6. Orbene, tale verifica, implicante evidentemente valutazioni di merito, non può ritenersi adeguatamente compiuta nel caso di specie.
Ed invero nell’ordinanza impugnata non risulta specificato se il sequestro abbia avuto esecuzione e, in caso affermativo, in che misura rispetto all’attivo fallimentare, non essendo chiaro poi se l’Erario (o insinuandosi al passivo o comunque in altra sede) abbia già provveduto a recuperare o meno le somme indebitamente non versate dalla B. s.r.l., anche se in maniera parziale.
In definitiva, per quanto debba ritenersi corretta la valutazione del Tribunale circa i rapporti tra sequestro penale e procedura concorsuale, tuttavia risulta carente nel caso di specie l’accertamento circa taluni essenziali aspetti operativi, come la consistenza dell’attivo fallimentare, l’esecuzione o meno della misura e l’eventuale e preventivo soddisfacimento del credito erariale rispetto all’importo suscettibile di confisca, non risultando altresì specificato se e in che termini siano state dedotte dal curatore eventuali pretese creditorie da soggetti in buona fede.

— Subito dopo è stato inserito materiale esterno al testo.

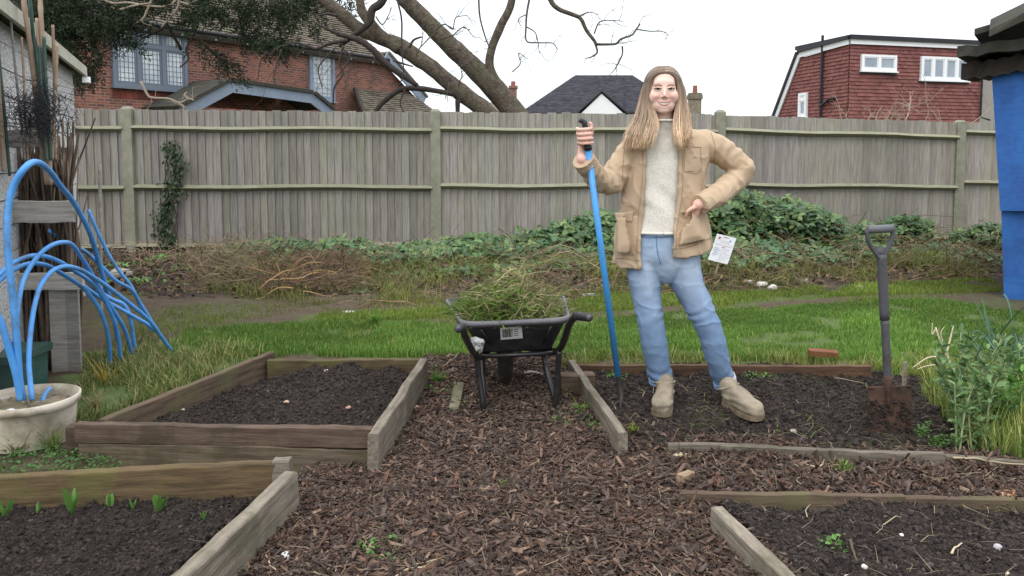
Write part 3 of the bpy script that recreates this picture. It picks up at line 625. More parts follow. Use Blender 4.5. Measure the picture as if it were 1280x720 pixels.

Tale lacuna motivazionale impone pertanto l’annullamento dell’ordinanza impugnata, con rinvio al Tribunale del Riesame di Caltanissetta per nuovo esame, da compiere alla stregua delle coordinate interpretative in precedenza richiamate.
P.Q.M.
Annulla l’ordinanza impugnata e rinvia per nuovo esame al Tribunale di Caltanissetta.